I’m KAT!
1) I am one of the new interns at 826LA West.
2) I have the coolest last name in the world: Fatland. fat-land. jealous?
3)I hail from Des Moines, Iowa (how did I manage to find my way out of the cornfields to LA??)
4) I go to college at Drake University. We have an annual track meet called the Drake Relays- this is just about the only thing we are known for. But anyone who goes to Drake will tell you we are also locally known for our terrible dining halls, and the interestingly dangerous neighborhood we reside in. I particularly love the place because we have oak trees upon oak trees upon oak trees, and each tree is filled to the top (practically) with crazy squirrels. The Drake Squirrels are out of control, but they are friendly nonetheless.
5) I went to high school with SHAWN JOHNSON! The gymnast! Remember her? I saw her one time in the bathroom. she was short and she was talking on her cell phone. a teacher came in and got her in trouble. It was a memorable bathroom experience.
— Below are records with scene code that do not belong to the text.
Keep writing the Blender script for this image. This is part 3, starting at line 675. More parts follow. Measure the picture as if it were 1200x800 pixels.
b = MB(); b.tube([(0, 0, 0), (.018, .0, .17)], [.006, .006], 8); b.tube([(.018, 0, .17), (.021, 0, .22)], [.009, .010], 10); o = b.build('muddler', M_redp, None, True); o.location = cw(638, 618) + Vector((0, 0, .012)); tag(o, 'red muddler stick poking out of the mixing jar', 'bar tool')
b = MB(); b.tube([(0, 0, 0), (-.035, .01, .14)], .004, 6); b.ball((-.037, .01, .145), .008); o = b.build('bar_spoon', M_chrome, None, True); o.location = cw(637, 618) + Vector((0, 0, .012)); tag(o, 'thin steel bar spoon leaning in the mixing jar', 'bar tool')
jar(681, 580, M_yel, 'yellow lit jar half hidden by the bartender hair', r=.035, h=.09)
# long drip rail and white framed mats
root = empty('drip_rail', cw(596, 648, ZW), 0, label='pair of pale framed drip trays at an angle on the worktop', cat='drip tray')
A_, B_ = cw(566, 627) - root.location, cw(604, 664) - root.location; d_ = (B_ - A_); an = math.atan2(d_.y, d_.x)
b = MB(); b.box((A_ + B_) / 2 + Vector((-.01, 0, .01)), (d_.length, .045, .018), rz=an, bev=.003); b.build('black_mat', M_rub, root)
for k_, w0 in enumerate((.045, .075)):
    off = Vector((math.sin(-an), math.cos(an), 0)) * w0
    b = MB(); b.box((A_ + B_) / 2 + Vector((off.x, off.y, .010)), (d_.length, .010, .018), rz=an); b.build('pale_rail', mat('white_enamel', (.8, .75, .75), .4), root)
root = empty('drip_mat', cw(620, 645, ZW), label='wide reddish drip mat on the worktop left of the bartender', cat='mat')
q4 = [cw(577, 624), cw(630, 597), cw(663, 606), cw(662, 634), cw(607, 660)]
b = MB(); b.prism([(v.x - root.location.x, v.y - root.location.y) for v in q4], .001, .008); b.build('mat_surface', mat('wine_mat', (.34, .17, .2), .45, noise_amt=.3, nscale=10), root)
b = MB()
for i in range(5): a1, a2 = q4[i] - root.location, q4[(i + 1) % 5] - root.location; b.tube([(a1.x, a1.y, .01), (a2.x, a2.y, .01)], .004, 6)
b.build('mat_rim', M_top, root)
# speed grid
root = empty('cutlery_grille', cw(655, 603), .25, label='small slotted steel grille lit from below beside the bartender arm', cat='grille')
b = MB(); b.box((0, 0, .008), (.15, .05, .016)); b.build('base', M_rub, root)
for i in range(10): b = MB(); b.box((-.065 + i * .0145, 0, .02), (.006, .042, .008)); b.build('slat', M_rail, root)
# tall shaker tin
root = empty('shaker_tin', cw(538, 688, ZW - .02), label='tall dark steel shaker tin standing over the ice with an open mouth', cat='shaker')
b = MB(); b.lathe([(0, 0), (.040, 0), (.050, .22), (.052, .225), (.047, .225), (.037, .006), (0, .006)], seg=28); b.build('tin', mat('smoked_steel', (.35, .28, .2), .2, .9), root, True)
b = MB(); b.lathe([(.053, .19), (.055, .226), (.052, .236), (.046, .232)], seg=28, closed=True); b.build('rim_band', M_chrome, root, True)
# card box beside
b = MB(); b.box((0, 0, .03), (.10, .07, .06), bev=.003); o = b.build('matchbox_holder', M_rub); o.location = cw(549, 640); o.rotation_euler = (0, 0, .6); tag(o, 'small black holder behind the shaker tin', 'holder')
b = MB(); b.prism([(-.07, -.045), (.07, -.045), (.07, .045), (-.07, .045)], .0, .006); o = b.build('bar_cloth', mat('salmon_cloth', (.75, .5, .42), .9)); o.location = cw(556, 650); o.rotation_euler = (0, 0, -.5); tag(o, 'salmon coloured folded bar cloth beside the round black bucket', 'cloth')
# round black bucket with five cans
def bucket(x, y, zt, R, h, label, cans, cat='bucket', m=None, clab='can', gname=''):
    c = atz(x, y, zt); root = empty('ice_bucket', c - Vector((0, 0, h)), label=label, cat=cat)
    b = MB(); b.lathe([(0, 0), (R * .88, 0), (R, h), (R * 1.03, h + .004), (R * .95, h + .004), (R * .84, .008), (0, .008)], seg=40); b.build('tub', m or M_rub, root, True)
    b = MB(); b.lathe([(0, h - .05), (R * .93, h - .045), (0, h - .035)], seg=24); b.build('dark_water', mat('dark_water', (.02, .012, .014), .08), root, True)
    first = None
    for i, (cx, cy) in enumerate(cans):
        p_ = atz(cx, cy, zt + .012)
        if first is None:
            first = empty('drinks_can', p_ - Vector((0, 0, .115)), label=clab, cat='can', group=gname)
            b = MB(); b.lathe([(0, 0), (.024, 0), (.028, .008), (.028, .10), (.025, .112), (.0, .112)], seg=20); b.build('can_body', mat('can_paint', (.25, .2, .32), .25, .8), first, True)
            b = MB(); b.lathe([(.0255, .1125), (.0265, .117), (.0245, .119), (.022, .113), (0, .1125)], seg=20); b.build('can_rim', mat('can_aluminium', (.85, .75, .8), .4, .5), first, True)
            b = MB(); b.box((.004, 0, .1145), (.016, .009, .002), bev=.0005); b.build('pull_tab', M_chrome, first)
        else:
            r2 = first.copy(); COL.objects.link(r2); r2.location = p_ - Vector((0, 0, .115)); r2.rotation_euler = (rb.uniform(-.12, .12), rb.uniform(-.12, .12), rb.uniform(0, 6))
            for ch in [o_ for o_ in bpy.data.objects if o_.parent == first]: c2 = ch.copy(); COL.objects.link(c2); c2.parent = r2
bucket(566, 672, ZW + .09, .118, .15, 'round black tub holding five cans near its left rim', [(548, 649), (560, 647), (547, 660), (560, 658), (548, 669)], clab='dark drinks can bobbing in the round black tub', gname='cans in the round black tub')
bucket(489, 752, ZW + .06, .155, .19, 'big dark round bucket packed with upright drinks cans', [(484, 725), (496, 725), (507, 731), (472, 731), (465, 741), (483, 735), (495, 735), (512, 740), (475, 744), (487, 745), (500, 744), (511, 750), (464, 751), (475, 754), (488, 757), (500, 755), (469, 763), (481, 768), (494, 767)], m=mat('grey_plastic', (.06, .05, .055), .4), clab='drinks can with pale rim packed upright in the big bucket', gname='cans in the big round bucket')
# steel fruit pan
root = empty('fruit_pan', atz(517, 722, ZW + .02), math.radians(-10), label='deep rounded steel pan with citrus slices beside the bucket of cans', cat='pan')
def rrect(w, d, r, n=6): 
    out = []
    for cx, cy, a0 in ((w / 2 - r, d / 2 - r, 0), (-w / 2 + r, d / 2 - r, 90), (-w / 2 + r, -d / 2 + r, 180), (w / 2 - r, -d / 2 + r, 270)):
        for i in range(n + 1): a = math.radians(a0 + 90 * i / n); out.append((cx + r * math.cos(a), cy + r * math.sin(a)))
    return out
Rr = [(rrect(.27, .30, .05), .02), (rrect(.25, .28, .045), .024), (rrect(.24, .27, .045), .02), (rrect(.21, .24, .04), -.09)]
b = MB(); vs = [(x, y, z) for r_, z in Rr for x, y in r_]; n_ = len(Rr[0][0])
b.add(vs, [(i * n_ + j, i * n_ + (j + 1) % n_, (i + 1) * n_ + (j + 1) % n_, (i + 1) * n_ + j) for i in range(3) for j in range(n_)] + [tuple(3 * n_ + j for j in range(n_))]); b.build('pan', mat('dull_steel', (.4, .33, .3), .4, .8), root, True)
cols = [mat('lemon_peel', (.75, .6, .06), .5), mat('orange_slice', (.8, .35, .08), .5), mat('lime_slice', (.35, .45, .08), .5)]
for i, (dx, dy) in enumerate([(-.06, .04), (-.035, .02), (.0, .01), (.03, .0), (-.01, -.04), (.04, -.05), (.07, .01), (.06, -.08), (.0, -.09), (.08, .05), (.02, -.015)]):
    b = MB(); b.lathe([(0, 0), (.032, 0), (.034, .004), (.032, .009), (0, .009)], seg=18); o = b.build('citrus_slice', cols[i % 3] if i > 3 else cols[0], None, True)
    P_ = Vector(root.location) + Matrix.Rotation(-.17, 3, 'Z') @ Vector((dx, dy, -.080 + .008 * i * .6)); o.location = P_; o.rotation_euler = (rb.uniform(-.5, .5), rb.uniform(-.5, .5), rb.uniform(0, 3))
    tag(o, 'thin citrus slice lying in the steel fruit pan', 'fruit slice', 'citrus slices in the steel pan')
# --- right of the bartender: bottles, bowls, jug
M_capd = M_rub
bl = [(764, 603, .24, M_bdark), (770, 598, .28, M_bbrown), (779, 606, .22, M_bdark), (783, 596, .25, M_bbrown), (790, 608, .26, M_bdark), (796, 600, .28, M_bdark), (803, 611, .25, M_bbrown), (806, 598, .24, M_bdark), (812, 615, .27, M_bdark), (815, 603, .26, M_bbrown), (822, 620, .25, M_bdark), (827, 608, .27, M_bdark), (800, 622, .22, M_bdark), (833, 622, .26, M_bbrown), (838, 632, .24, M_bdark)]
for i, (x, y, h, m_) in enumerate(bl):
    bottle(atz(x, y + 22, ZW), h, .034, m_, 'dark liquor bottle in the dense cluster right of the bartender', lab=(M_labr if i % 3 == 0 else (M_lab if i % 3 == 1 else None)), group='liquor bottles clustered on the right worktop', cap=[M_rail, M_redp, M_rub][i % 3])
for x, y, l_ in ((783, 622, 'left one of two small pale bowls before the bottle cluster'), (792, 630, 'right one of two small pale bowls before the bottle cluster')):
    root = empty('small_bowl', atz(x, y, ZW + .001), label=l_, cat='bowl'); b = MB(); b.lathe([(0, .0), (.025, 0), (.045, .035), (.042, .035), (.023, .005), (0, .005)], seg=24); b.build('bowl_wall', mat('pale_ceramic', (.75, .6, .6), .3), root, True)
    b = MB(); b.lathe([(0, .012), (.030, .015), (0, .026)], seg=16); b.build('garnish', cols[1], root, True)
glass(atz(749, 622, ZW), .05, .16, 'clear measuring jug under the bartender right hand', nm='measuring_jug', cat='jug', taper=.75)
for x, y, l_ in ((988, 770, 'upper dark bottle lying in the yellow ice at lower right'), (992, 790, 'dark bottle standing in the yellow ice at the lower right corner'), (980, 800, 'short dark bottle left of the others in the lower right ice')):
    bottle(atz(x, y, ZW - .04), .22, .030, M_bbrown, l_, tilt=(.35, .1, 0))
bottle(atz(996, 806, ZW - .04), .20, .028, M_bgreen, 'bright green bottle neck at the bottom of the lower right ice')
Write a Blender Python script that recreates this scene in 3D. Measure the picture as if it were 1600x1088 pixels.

6) When I was in 5th grade, I dyed my hair red. I have naturally blonde hair, so the red did not come out as red, it came out as pink. It was an interesting time.
7) Then I tested fate and tried dying my hair again freshman year. This time: orange. Once again- interesting.
8) As they say, three’s a charm- I tried one more time senior year of high school. It turned out red, this time, Ron Weasley Red- Pippy Longstockings Red- the reddest red you can imagine. So I wore headbands, scarves and hats for roughly a month straight until it turned back to that unnatural pink color it was in the 5th grade. Three is not a charm and pink is not a good color for my skin tone.
9) I have a hair thing- clearly. Sophomore year of college, I realized that red just wasn’t going to work. So I dyed it brown. I have since then conceded the point that blondes do have more fun.
10) Enough about my hair. You now have more than enough info about one of the least important parts of me. I have slightly more fascinating things than hair to talk about.
Like….
11) I skydived last summer. I liked it because when I opened mouth as I was freefalling, my cheecks expanded like a balloon and my mouth got incredibly dry, and all I could picture was myself looking like a cartoon character with a grin 5x the size of the rest of her face. I also felt like I had googly eyes because they too were dry and open as wide as I could get them.
12) I slept in the middle of a Costa Rican rainforest, under the stars- doesn’t that sound slightly cliché, but also nice? It was very nice. I awoke to the sound of a pack of raging toucans- they were not really raging, but it sort of sounded like it. Those were some loud toucans!
13) On that same Costa Rican adventure, I accidentally ate a plateful of cow intestine- tripe, they call it, thinking it was fish. A delicious mistake.
14) I went to india for a month and met a shopkeeper named Shabir. One night he cooked me authentic Kashmiri food that was incredibly delicious, but also incredibly spicy. So spicy that I broke a sweat, a big sweat, in 50 degree weather. I also drank all of his water. Whoops again. Luckily my mouth never quite burst into flames, but it was a close call.
15) I ran a marathon once- it was fun until the 22nd mile, when I started hating the world more than I ever hated it before. A man tried to take my picture, one of those pictures I could buy later on the internet. He told me to smile. I gave him the finger.
16) I bikeride a lot and have a bad habit of lip syncing songs that I am listening to at the moment, and then embarrassing myself when someone bikes past.
17) I drive a lot and have a bad habit of singing, quite loudly, songs that I am listening to at the moment, and then embarrassing myself when someone drives past.
18) I have a singing problem.
19) I also like to whistle to myself.
20) I was at Trader Joes the other day, picking up peanut butter (Trader Joes has AMAZING peanut butter!) I was looking for the cheapest kind, apparently furrowing my brow while doing so. I found it (it’s the creamy, salted version, FYI), and went to check out. A man asked me what I was staring at so vehemently in the peanut butter aisle. He said I looked like I had seen a cockroach or a dead body. This is not a one time occurance. I make involuntary silly faces on a regular basis. I am trying to fix this. I have bad posture too- another thing I am trying to fix.